While making my writing theory page spread, I explored the ways that I can improve my writing by observing the way that I write. Throughout unit 2, I learned how to write and consider my own rhetorical situation. I have consciously considered aspects of my rhetorical situation in my blog writing. For example, I take my audiences experiences into strong consideration. I know that the only people reading my blogs, aside from Mr. Stephens, are my peers who want to read something relatable. As Kevin Roozen says in Naming What We know, “Writing, then, is always an attempt to address the needs the needs of an audience.” Therefore, I made what I knew would appeal to my audience my primary need in my writing or my blogs. 

I have found that I can create more material and ideas to write about if I just write and write and don’t think about what I am writing. If I sit down before creating a journal entry, blog post, or simply a paper assigned to me in a class in school to create a graphic organizer to “plan” my idea, I have trouble creating those ideas and find myself settling with ideas that just fit the material instead of new abstract knowledge. For example, Heidi Estrem says that “writers of all kinds- from self-identified writers to bloggers to workplace teams to academic researchers- have had the experience of coming upon new ideas as a result of writing.” I strongly agree with Heidi because I personally have less trouble creating abstract ideas and knowledge to share with my reader once I have began writing, as if my writing leads my brain to explore the concepts I wouldn’t of even considered if I had sat down and planned out my whole post, entry or paper. 
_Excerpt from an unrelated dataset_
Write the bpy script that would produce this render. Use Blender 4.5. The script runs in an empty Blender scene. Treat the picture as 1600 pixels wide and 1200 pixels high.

I have learned a lot from observing my own writing. Through my rhetorical writing, I found that, while comparing two things, using one of them as a lens to view the other helps generate meanings of both ideas or things I am comparing. Moreover, by using one as a lens, you can easily distinguish the pros and cons of the other by creating ideas that go against it. When I have one of the things that I am comparing as my focus point (a lens), it makes my ideas flow and allows my pencil to nonstop write when I am “looking into” the other.